Peeved at a band of teenage boys who practice at the local equivalent of the YMCA (the boys call themselves Iron Fist), Bobo and Klara take up instruments out of spite. They don't come up with a name for their band, but they know they want to scream about how much fourth-period gym sucks. They write a song called "Hate the Sport," and practice every day. Eventually, however, Bobo and Klara come to realize they, uh, don't know how to play any instruments and will have to enlist a third band member who actually can. The only person they can approach is the gentle 13-year-old Christian girl Hedvig (Liv LeMoyne), who is proficient at acoustic guitar. Hedvig is intrigued, but reticent because of punk rock's frequent anti-Christian messages (for some context, a viewer might want to listen to bands of the Swedish kängpunk movement that included bands like Mob 47 and Anti Cimex). Klara makes the case that Jesus was actually kinda punk in his own way kinda, and that's enough to convince Hedvig. The unnamed band is formed. "We Are the Best!" will climax with a talent show a few towns over. It goes about as badly — and as well — as you might expect. 

We punk meant something

Moodysson is a filmmaker with a keen eye on failed institutions and how warm relationships have a tendency to cut through the B.S. In his first feature, "Show Me Love" (1998) a pair of teenage girls struggle through the dullness and closed-mindedness of their small Swedish town to discover that they are in love with each other. In the much bleaker "Lilya 4-Ever" (2002), Moodysson follows a Russian teen who finds small scraps of human connection as she is kidnapped and forced into the world of teen sex trafficking. "We Are the Best!," a far warmer, infinitely hopeful film about the preteen experience still depicts a stifling world undercut by friendship and anger. It is a delight.

"We Are the Best!" also contains a few scenes of rudimentary romance, as both Bobo and Klara seem to have eyes for the same boy. As they are all 12, the most intense romantic experience they can think to have is holding hands alone in a bedroom.
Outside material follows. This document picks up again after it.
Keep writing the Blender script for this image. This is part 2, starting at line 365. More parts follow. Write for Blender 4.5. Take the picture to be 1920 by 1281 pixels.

If you hold the hand of your best friend's crush, it is the ultimate betrayal. "We Are the Best!" is wise about how kids can indeed get very angry over seemingly slight things, but how important it is to work them out and remain friends. 

They really are

In Moodysson's filmography, "We Are the Best!" immediately followed his 2009 English-language romance "Mammoth" with Michelle Williams and Gael García Bernal. "Mammoth" is a film about couples and families that are separated by the world's demand that people go where they can find work. The central couple must be separated for work reasons. Their nanny is separated from her own family. Even an itinerant sex worker has to leave her child to make a living. The separation is damaging to everyone involved and demanded by an increasingly globalized economy. To Moodysson, it seems the modern world is built on disconnects.

"We Are the Best!" in contrast, is a comforting nostalgia piece. In the early 1980s, when you're only 12 (Not only is the original comic an autobiography by Moodysson's wife Coco, but Moodysson himself was 13 in 1982), one can overpower the world with pranks, music, and defiance. There is a magic to salvaging a box of abandoned yarn, taking it back to your apartment, and stabbing it with kitchen knives. There is a harmless abandon in trying to start fires in public — but only when it's a single matchbook, and it's carefully nestled on a bronze statue. The present may be an unpleasant place with people constantly forced apart, but the past was a time when your anger and playful defiance felt like it was actually changing things. When you're young, spiking your hair and listening to punk. 

"We Are the Best!" ends with the three girls being told they are the worst band in the world. They smile at their accuser and recite the film's title. In that moment, they wholly believe it. And we do too.